### DATA
%%
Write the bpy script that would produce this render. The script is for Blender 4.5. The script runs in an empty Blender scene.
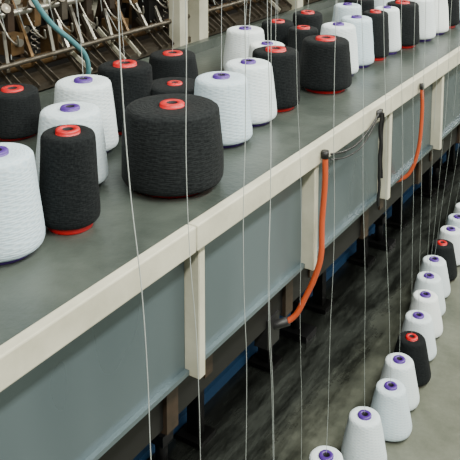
import bpy, bmesh, math, random
from mathutils import Vector, Matrix
random.seed(7)
scene=bpy.context.scene
COL=bpy.context.collection

# ------------------------------------------------------------ materials
def mat(name, base, rough=.6, metal=0., noise=None, bump=None, spec=.5, stretch=None):
    m=bpy.data.materials.new(name); m.use_nodes=True
    nt=m.node_tree; b=nt.nodes['Principled BSDF']
    b.inputs['Base Color'].default_value=(*base,1)
    b.inputs['Roughness'].default_value=rough
    b.inputs['Metallic'].default_value=metal
    b.inputs['Specular IOR Level'].default_value=spec
    tc=nt.nodes.new('ShaderNodeTexCoord'); src=tc.outputs['Object']
    if stretch:
        mp=nt.nodes.new('ShaderNodeMapping'); mp.inputs['Scale'].default_value=stretch
        nt.links.new(src,mp.inputs['Vector']); src=mp.outputs[0]
    if noise:
        n=nt.nodes.new('ShaderNodeTexNoise'); n.inputs['Scale'].default_value=noise[0]; n.inputs['Detail'].default_value=noise[2]; n.inputs['Roughness'].default_value=.62
        nt.links.new(src,n.inputs['Vector'])
        r=nt.nodes.new('ShaderNodeValToRGB'); r.color_ramp.elements[0].position=.35; r.color_ramp.elements[1].position=.68
        r.color_ramp.elements[0].color=(*base,1); r.color_ramp.elements[1].color=(*noise[1],1)
        nt.links.new(n.outputs['Fac'],r.inputs['Fac']); nt.links.new(r.outputs['Color'],b.inputs['Base Color'])
        q=nt.nodes.new('ShaderNodeMapRange'); q.inputs['From Min'].default_value=.3; q.inputs['From Max'].default_value=.7
        q.inputs['To Min'].default_value=rough*.8; q.inputs['To Max'].default_value=min(1,rough*1.25)
        nt.links.new(n.outputs['Fac'],q.inputs['Value']); nt.links.new(q.outputs[0],b.inputs['Roughness'])
    if bump:
        n=nt.nodes.new('ShaderNodeTexNoise'); n.inputs['Scale'].default_value=bump[0]; n.inputs['Detail'].default_value=6
        nt.links.new(src,n.inputs['Vector'])
        bp=nt.nodes.new('ShaderNodeBump'); bp.inputs['Strength'].default_value=bump[1]; bp.inputs['Distance'].default_value=.01
        nt.links.new(n.outputs['Fac'],bp.inputs['Height']); nt.links.new(bp.outputs['Normal'],b.inputs['Normal'])
    return m

def yarn_mat(name,c1,c2,rough,var,bump,sheen,heather):
    m=bpy.data.materials.new(name); m.use_nodes=True
    nt=m.node_tree; N=nt.nodes; L=nt.links; b=N['Principled BSDF']
    b.inputs['Roughness'].default_value=rough
    b.inputs['Specular IOR Level'].default_value=.12
    b.inputs['Sheen Weight'].default_value=sheen
    b.inputs['Sheen Roughness'].default_value=.5
    uv=N.new('ShaderNodeUVMap'); sp=N.new('ShaderNodeSeparateXYZ'); L.new(uv.outputs['UV'],sp.inputs[0])
    def M(op,a,bb=None):
        n=N.new('ShaderNodeMath'); n.operation=op
        for i,x in enumerate((a,bb)):
            if x is None: continue
            if isinstance(x,(int,float)): n.inputs[i].default_value=x
            else: L.new(x,n.inputs[i])
        return n.outputs[0]
    U=M('MULTIPLY',sp.outputs['X'],2*math.pi*14); V=M('MULTIPLY',sp.outputs['Y'],2*math.pi*20)
    s1=M('SINE',M('ADD',U,V)); s2=M('SINE',M('SUBTRACT',U,V))
    fine=M('SINE',M('MULTIPLY',sp.outputs['Y'],2*math.pi*46))
    h=M('ADD',M('MAXIMUM',s1,s2),M('MULTIPLY',fine,.35))
    tc=N.new('ShaderNodeTexCoord')
    no=N.new('ShaderNodeTexNoise'); no.inputs['Scale'].default_value=14; no.inputs['Detail'].default_value=5
    L.new(tc.outputs['Object'],no.inputs['Vector'])
    h=M('ADD',h,M('MULTIPLY',no.outputs['Fac'],2.0))
    bp=N.new('ShaderNodeBump'); bp.inputs['Strength'].default_value=bump; bp.inputs['Distance'].default_value=.004
    L.new(h,bp.inputs['Height']); L.new(bp.outputs['Normal'],b.inputs['Normal'])
    nh=N.new('ShaderNodeTexNoise'); nh.inputs['Scale'].default_value=42; nh.inputs['Detail'].default_value=3; L.new(tc.outputs['Object'],nh.inputs['Vector'])
    oi=N.new('ShaderNodeObjectInfo')
    f=M('ADD',M('MULTIPLY',h,.10),M('MULTIPLY',oi.outputs['Random'],var))
    f=M('ADD',f,M('MULTIPLY',M('SUBTRACT',nh.outputs['Fac'],.5),heather))
    mx=N.new('ShaderNodeMix'); mx.data_type='RGBA'; mx.clamp_factor=True
    mx.inputs['A'].default_value=(*c2,1); mx.inputs['B'].default_value=(*c1,1)
    L.new(f,mx.inputs['Factor']); L.new(mx.outputs['Result'],b.inputs['Base Color'])
    return m

M_white=yarn_mat('white_yarn',(.82,.85,.82),(.44,.58,.67),.85,.7,.17,.05,.3)
M_black=yarn_mat('black_yarn',(.017,.020,.021),(.0045,.006,.007),.85,.4,.16,.015,2.2)
M_red=mat('red_plastic',(.50,.008,.012),.4)
M_purple=mat('purple_plastic',(.07,.022,.22),.4)
M_hole=mat('tube_hole',(.01,.01,.012),.8)
M_shelf=mat('painted_shelf',(.026,.034,.030),.34,0,(4,(.068,.082,.071),12),(60,.12))
M_cream=mat('cream_paint',(.55,.54,.43),.5,0,(7,(.40,.39,.30),8))
M_panel=mat('grey_panel',(.075,.104,.118),.28,.5,(1.1,(.135,.178,.195),3),None,.5,(1,1.6,.5))  # stretched noise paints soft reflection streaks into the panel's base colour
M_dark=mat('dark_iron',(.006,.006,.006),.55,.3)
M_brown=mat('oily_brown',(.05,.03,.018),.5,.3,(12,(.02,.015,.01),5))
M_brass=mat('worn_brass',(.20,.12,.05),.45,.6,(14,(.08,.05,.03),5))
M_steel=mat('steel',(.40,.385,.33),.36,.85)
M_steel2=mat('dull_steel',(.14,.125,.10),.42,.7,(20,(.08,.065,.045),5))
M_orange=mat('orange_rubber',(.44,.065,.015),.5)
M_blk=mat('black_rubber',(.006,.006,.007),.5)
M_teal=mat('teal_hose',(.10,.28,.31),.35)
M_bluest=mat('blue_paint',(.025,.075,.17),.4)
M_thread=mat('thread_white',(.50,.55,.54),.7)
M_wall=mat('wall_paint',(.08,.08,.07),.8,0,(2,(.05,.05,.045),4))
M_ceil=mat('ceiling_paint',(.28,.28,.26),.9)
M_lamp=bpy.data.materials.new('lamp_glow'); M_lamp.use_nodes=True
_b=M_lamp.node_tree.nodes['Principled BSDF']; _b.inputs['Emission Color'].default_value=(1,1,.92,1); _b.inputs['Emission Strength'].default_value=4

M_floor=bpy.data.materials.new('floor_concrete'); M_floor.use_nodes=True
nt=M_floor.node_tree; N=nt.nodes; L=nt.links; b=N['Principled BSDF']
geo=N.new('ShaderNodeNewGeometry'); sp=N.new('ShaderNodeSeparateXYZ'); L.new(geo.outputs['Position'],sp.inputs[0])
n1=N.new('ShaderNodeTexNoise'); n1.inputs['Scale'].default_value=3.4; n1.inputs['Detail'].default_value=12; n1.inputs['Roughness'].default_value=.75
L.new(geo.outputs['Position'],n1.inputs['Vector'])
mp=N.new('ShaderNodeMapping'); mp.inputs['Scale'].default_value=(7,1.3,1); L.new(geo.outputs['Position'],mp.inputs['Vector'])
n2=N.new('ShaderNodeTexNoise'); n2.inputs['Scale'].default_value=2.2; n2.inputs['Detail'].default_value=10; n2.inputs['Roughness'].default_value=.7; L.new(mp.outputs[0],n2.inputs['Vector'])
def fm(op,a,bb):
    n=N.new('ShaderNodeMath'); n.operation=op
    for i,x in enumerate((a,bb)):
        if isinstance(x,(int,float)): n.inputs[i].default_value=x
        else: L.new(x,n.inputs[i])
    return n.outputs[0]
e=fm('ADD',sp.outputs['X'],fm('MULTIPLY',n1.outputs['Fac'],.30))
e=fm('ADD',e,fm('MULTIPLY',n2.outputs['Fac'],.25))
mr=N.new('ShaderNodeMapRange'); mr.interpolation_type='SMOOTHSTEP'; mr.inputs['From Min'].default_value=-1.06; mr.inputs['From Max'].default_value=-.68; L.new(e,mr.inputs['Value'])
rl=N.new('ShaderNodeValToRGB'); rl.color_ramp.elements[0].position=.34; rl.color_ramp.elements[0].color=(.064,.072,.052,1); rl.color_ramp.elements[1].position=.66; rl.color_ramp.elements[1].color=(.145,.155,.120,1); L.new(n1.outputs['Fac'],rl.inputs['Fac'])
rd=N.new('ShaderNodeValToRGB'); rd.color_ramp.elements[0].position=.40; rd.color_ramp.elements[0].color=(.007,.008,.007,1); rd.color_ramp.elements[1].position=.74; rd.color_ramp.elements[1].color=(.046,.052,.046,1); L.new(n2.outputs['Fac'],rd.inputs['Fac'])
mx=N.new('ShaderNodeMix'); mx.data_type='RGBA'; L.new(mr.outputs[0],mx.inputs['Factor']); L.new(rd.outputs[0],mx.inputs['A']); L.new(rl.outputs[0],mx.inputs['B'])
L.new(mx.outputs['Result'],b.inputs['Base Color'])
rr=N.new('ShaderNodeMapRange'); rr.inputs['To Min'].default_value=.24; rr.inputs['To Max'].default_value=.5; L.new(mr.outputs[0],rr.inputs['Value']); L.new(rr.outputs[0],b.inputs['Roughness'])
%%
### GIVEN INSTRUCTION
Pick out all the lines with the word "ShaderNodeMix" in them and copy them.

### RESPONSE BELOW
    mx=N.new('ShaderNodeMix'); mx.data_type='RGBA'; mx.clamp_factor=True
mx=N.new('ShaderNodeMix'); mx.data_type='RGBA'; L.new(mr.outputs[0],mx.inputs['Factor']); L.new(rd.outputs[0],mx.inputs['A']); L.new(rl.outputs[0],mx.inputs['B'])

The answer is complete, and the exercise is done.